PSC revamps civil service training

25 Aug, 2019 - 00:08 0 Views

The Sunday Mail

Tanyaradzwa Rusike

The Public Service Commission (PSC) has begun integrating all Government employee training institutions into an overarching academy, as the employer seeks to equip the workforce with modern skills.

The development is in line with the Second Republic’s vision of transforming the public service into a more efficient workforce.

PSC chairperson Dr Vincent Hungwe said the commission is concerned with establishing a competent workforce that will drive the country towards attaining upper middle income economy status by 2030.

Dr Hungwe was speaking in Harare last week when President Emmerson Mnangagwa launched the 2019-20 Public Service Strategic Plan. “In our effort to ensure that Government has at its disposal a competent and well-motivated workforce, the commission is paying attention to how that workforce is recruited, inducted, capacitated, developed, motivated, assessed, remunerated and retained,” said Dr Hungwe.

“The commission also considers the proper capacitation of civil servants for the jobs at hand. It has already commenced work towards transforming and integrating the existing public service training institutions into an overarching public service academy, which is expected to be operational by January 2020.”

Dr Hungwe said the academy will equip the workforce with technological skills, in light of advances in intelligence, automation and robotics.

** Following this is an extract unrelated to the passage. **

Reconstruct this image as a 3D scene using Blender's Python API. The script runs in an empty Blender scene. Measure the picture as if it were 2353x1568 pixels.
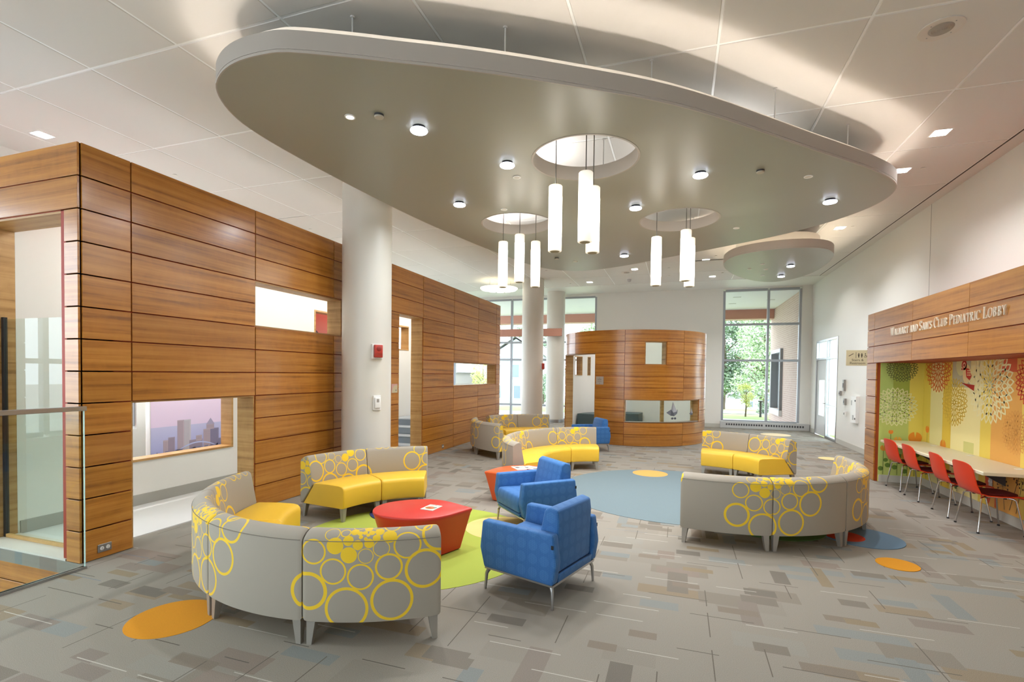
import bpy, bmesh, math, random
from mathutils import Vector, Matrix
random.seed(7)
S = bpy.context.scene
COL = S.collection
PI = math.pi
R_ = math.radians

# ---------------------------------------------------------------- camera, world, exposure
W_PX, H_PX, F_PX = 2353.0, 1568.0, 1143.5
EYE = 1.80
yaw, pitch, roll = 0.324695, -0.0231519, 0.0125731
cam_d = bpy.data.cameras.new('camera')
cam = bpy.data.objects.new('camera', cam_d)
COL.objects.link(cam)
S.camera = cam
fwv = Vector((-math.sin(yaw) * math.cos(pitch), math.cos(yaw) * math.cos(pitch), math.sin(pitch)))
rt0 = Vector((math.cos(yaw), math.sin(yaw), 0))
up0 = rt0.cross(fwv)
rtv = rt0 * math.cos(roll) + up0 * math.sin(roll)
upv = rtv.cross(fwv)
M3 = Matrix((rtv, upv, -fwv)).transposed()
cam.matrix_world = Matrix.Translation((0, 0, EYE)) @ M3.to_4x4()
cam_d.sensor_fit = 'HORIZONTAL'
cam_d.sensor_width = 36.0
cam_d.lens = 36.0 * F_PX / W_PX
cam_d.shift_x = 0.0
cam_d.shift_y = (885.5 - H_PX / 2) / W_PX
cam_d.clip_start = 0.05
cam_d.clip_end = 400

world = bpy.data.worlds.new('sky')
S.world = world
world.use_nodes = True
wn = world.node_tree.nodes
bgn = wn.get('Background') or wn.new('ShaderNodeBackground')
bgn.inputs['Color'].default_value = (0.82, 0.91, 1.0, 1)
bgn.inputs['Strength'].default_value = 4.2
S.view_settings.view_transform = 'Standard'
S.view_settings.look = 'None'
S.view_settings.gamma = 1.0
S.view_settings.use_curve_mapping = False
S.view_settings.exposure = 0.58
sun_d = bpy.data.lights.new('sun', 'SUN'); sun_d.energy = 2.4; sun_d.angle = R_(1.0); sun_d.color = (1.0, 0.96, 0.88)
sun_o = bpy.data.objects.new('sun', sun_d); COL.objects.link(sun_o)
sun_o.rotation_euler = Vector((-0.35, -0.6, 1.0)).to_track_quat('Z', 'Y').to_euler()
cy = S.cycles
cy.max_bounces = 7; cy.diffuse_bounces = 4; cy.glossy_bounces = 3; cy.transmission_bounces = 4; cy.transparent_max_bounces = 10
cy.caustics_reflective = False; cy.caustics_refractive = False
cy.use_adaptive_sampling = True; cy.adaptive_threshold = 0.03; cy.use_light_tree = False
DOWN_W = 38.0      # recessed ceiling downlights
DISC_W = 22.0      # disc lights under the cloud
PEND_E = 4.0       # pendant glow
COVE_E = 24.0       # cove strip glow

CEIL = 4.88
XR, XL, XI = 4.15, -5.17, -6.70
YB = 18.95
ROW = 3.84 / 13

# ---------------------------------------------------------------- materials
def srgb(r, g, b):
    f = lambda c: (c / 255 / 12.92) if c / 255 <= 0.04045 else ((c / 255 + 0.055) / 1.055) ** 2.4
    return (f(r), f(g), f(b), 1)

MATS = {}
def new_mat(name):
    m = bpy.data.materials.new(name)
    m.use_nodes = True
    nt = m.node_tree
    b = nt.nodes.get('Principled BSDF')
    return m, nt, b

def plain(name, rgb, rough=0.5, metal=0.0, spec=0.5, noise=0.0, nscale=40, coat=0.0, bump=0.0, bscale=200):
    if name in MATS: return MATS[name]
    m, nt, b = new_mat(name)
    c = srgb(*rgb)
    b.inputs['Base Color'].default_value = c
    b.inputs['Roughness'].default_value = rough
    b.inputs['Metallic'].default_value = metal
    b.inputs['Specular IOR Level'].default_value = spec
    if coat:
        b.inputs['Coat Weight'].default_value = coat
        b.inputs['Coat Roughness'].default_value = 0.12
    if noise:
        tc = nt.nodes.new('ShaderNodeTexCoord')
        n = nt.nodes.new('ShaderNodeTexNoise'); n.inputs['Scale'].default_value = nscale
        n.inputs['Detail'].default_value = 3
        mx = nt.nodes.new('ShaderNodeMix'); mx.data_type = 'RGBA'
        mx.inputs['A'].default_value = tuple(k * (1 - noise) for k in c[:3]) + (1,)
        mx.inputs['B'].default_value = tuple(min(1, k * (1 + noise)) for k in c[:3]) + (1,)
        nt.links.new(tc.outputs['Object'], n.inputs['Vector'])
        nt.links.new(n.outputs['Fac'], mx.inputs['Factor'])
        nt.links.new(mx.outputs['Result'], b.inputs['Base Color'])
    if bump:
        tc = nt.nodes.new('ShaderNodeTexCoord')
        n = nt.nodes.new('ShaderNodeTexNoise'); n.inputs['Scale'].default_value = bscale
        bp = nt.nodes.new('ShaderNodeBump'); bp.inputs['Strength'].default_value = bump
        bp.inputs['Distance'].default_value = 0.003
        nt.links.new(tc.outputs['Object'], n.inputs['Vector'])
        nt.links.new(n.outputs['Fac'], bp.inputs['Height'])
        nt.links.new(bp.outputs['Normal'], b.inputs['Normal'])
    MATS[name] = m
    return m

def emit(name, rgb, strength, base=(255, 255, 255)):
    if name in MATS: return MATS[name]
    m, nt, b = new_mat(name)
    b.inputs['Base Color'].default_value = srgb(*base)
    b.inputs['Emission Color'].default_value = srgb(*rgb)
    b.inputs['Emission Strength'].default_value = strength
    MATS[name] = m
    return m

def glass(name, tint=(0.93, 0.98, 0.96), rough=0.0):
    if name in MATS: return MATS[name]
    m = bpy.data.materials.new(name); m.use_nodes = True
    nt = m.node_tree; nt.nodes.clear()
    o = nt.nodes.new('ShaderNodeOutputMaterial')
    t = nt.nodes.new('ShaderNodeBsdfTransparent'); t.inputs['Color'].default_value = tint + (1,)
    g = nt.nodes.new('ShaderNodeBsdfGlossy'); g.inputs['Roughness'].default_value = rough
    fr = nt.nodes.new('ShaderNodeFresnel'); fr.inputs['IOR'].default_value = 1.45
    mx = nt.nodes.new('ShaderNodeMixShader')
    ge = nt.nodes.new('ShaderNodeNewGeometry')
    fb = nt.nodes.new('ShaderNodeMath'); fb.operation = 'MULTIPLY_ADD'; fb.inputs[1].default_value = -1; fb.inputs[2].default_value = 1
    ff = nt.nodes.new('ShaderNodeMath'); ff.operation = 'MULTIPLY'
    nt.links.new(ge.outputs['Backfacing'], fb.inputs[0]); nt.links.new(fb.outputs[0], ff.inputs[0]); nt.links.new(fr.outputs[0], ff.inputs[1])
    nt.links.new(ff.outputs[0], mx.inputs[0]); nt.links.new(t.outputs[0], mx.inputs[1])
    nt.links.new(g.outputs[0], mx.inputs[2]); nt.links.new(mx.outputs[0], o.inputs[0])
    MATS[name] = m
    return m

def wood(name, dark, mid, light, rough=0.26, coat=0.35, fig=1.0, contrast=1.0):
    m, nt, b = new_mat(name)
    N, L = nt.nodes.new, nt.links.new
    uv = N('ShaderNodeUVMap')
    oi = N('ShaderNodeObjectInfo')
    mul = N('ShaderNodeVectorMath'); mul.operation = 'MULTIPLY_ADD'
    cmb = N('ShaderNodeCombineXYZ')
    L(oi.outputs['Random'], cmb.inputs[0]); L(oi.outputs['Random'], cmb.inputs[1]); L(oi.outputs['Random'], cmb.inputs[2])
    mul.inputs[1].default_value = (37.0, 53.0, 11.0)
    L(cmb.outputs[0], mul.inputs[0]); L(uv.outputs[0], mul.inputs[2])
    def nz(sx, sy, det, dist=0.0):
        mp = N('ShaderNodeMapping'); mp.inputs['Scale'].default_value = (sx, sy, 1)
        L(mul.outputs[0], mp.inputs[0])
        n = N('ShaderNodeTexNoise'); n.inputs['Scale'].default_value = 1; n.inputs['Detail'].default_value = det
        n.inputs['Distortion'].default_value = dist
        L(mp.outputs[0], n.inputs['Vector'])
        return n.outputs['Fac']
    a = nz(0.55, 19, 4, 0.35 * fig)      # broad streaks along the board
    g = nz(4.0, 240, 2)          # fine grain
    f = nz(9.0, 5.0, 3, 1.0)          # cross figure
    mx1 = N('ShaderNodeMath'); mx1.operation = 'MULTIPLY_ADD'; L(g, mx1.inputs[0]); mx1.inputs[1].default_value = 0.35; L(a, mx1.inputs[2])
    mx2 = N('ShaderNodeMath'); mx2.operation = 'MULTIPLY_ADD'; L(f, mx2.inputs[0]); mx2.inputs[1].default_value = 0.16 * fig; L(mx1.outputs[0], mx2.inputs[2])
    cr = N('ShaderNodeValToRGB')
    cr.color_ramp.elements[0].position = 0.5; cr.color_ramp.elements[0].color = srgb(*dark)
    cr.color_ramp.elements[1].position = 0.95; cr.color_ramp.elements[1].color = srgb(*light)
    e = cr.color_ramp.elements.new(0.68); e.color = srgb(*mid)
    L(mx2.outputs[0], cr.inputs[0])
    hv = N('ShaderNodeHueSaturation')
    mr = N('ShaderNodeMapRange'); mr.inputs['To Min'].default_value = 0.88; mr.inputs['To Max'].default_value = 1.10
    L(oi.outputs['Random'], mr.inputs['Value']); L(mr.outputs[0], hv.inputs['Value']); L(cr.outputs[0], hv.inputs['Color'])
    L(hv.outputs[0], b.inputs['Base Color'])
    b.inputs['Roughness'].default_value = rough
    b.inputs['Coat Weight'].default_value = coat
    b.inputs['Coat Roughness'].default_value = 0.2
    MATS[name] = m
    return m

WOOD = wood('cherry_veneer', (134, 81, 22), (174, 110, 34), (196, 134, 54), 0.32, 0.55)
JAMB = wood('oak_jamb', (132, 96, 50), (168, 126, 70), (190, 150, 94), 0.45, 0.05, 1.6)
CORE = plain('panel_backing', (150, 46, 20), 0.6)
WHITE = plain('white_wall', (228, 226, 220), 0.55)
WALLC = plain('wall_covering', (230, 228, 221), 0.5, noise=0.02, nscale=60)
TILE = plain('ceiling_tile', (224, 220, 214), 0.8, noise=0.012, nscale=300)
TBAR = plain('ceiling_bar', (250, 250, 248), 0.4)
CLOUDP = plain('cloud_paint', (160, 159, 145), 0.36)
FASCIA = plain('cloud_fascia', (180, 172, 163), 0.5)
CPAINT = plain('column_paint', (212, 208, 198), 0.42)
ALU = plain('satin_aluminium', (176, 176, 176), 0.32, 1.0)
ALUF = plain('window_frame_metal', (168, 171, 177), 0.4, 0.2)
CHROME = plain('chrome', (215, 215, 215), 0.12, 1.0)
BLACK = plain('black_plastic', (22, 22, 24), 0.5)
DGREY = plain('dark_grey', (70, 70, 72), 0.5)
BASEB = plain('baseboard_vinyl', (196, 194, 184), 0.5)
GREYB = plain('grey_vinyl_base', (160, 158, 150), 0.5)
GLASS = glass('clear_glass')
WGLASS = glass('window_glass', (0.97, 0.99, 1.0))
COPPER = plain('copper_metal', (182, 128, 108), 0.45)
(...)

“Jobs in the future are expected to be more machine-powered and data-driven. They will also likely require human skills in areas such as problem-solving, communication, listening, interpretation and design,” he said.

“In this regard, the academy will step up to the plate with programmes in planning the future of work and providing courses that shield personnel from obsolescence through retraining.” Dr Hungwe said the bid to modernise the public service will be done in consultation with the relevant authorities.

He said the PSC is concerned over its workforce’s reluctance to adopt e-solutions.

“The commission, as part of its strategic plan, will work with the Office of the President and Cabinet as well as the Ministry responsible for Information Communication Technology to handhold line ministries towards rapid modernisation,” said Dr Hungwe.

“The commission’s emerging strategic intent is informed by the need to transform in order to fit into the new national thrust.

“Consequently, its strategic goal is to facilitate the establishment and management of a devolved system of the public administration. This will lead and propel Zimbabwe to greater heights of sustainable and inclusive social and economic growth as well as prosperity for all its citizens.”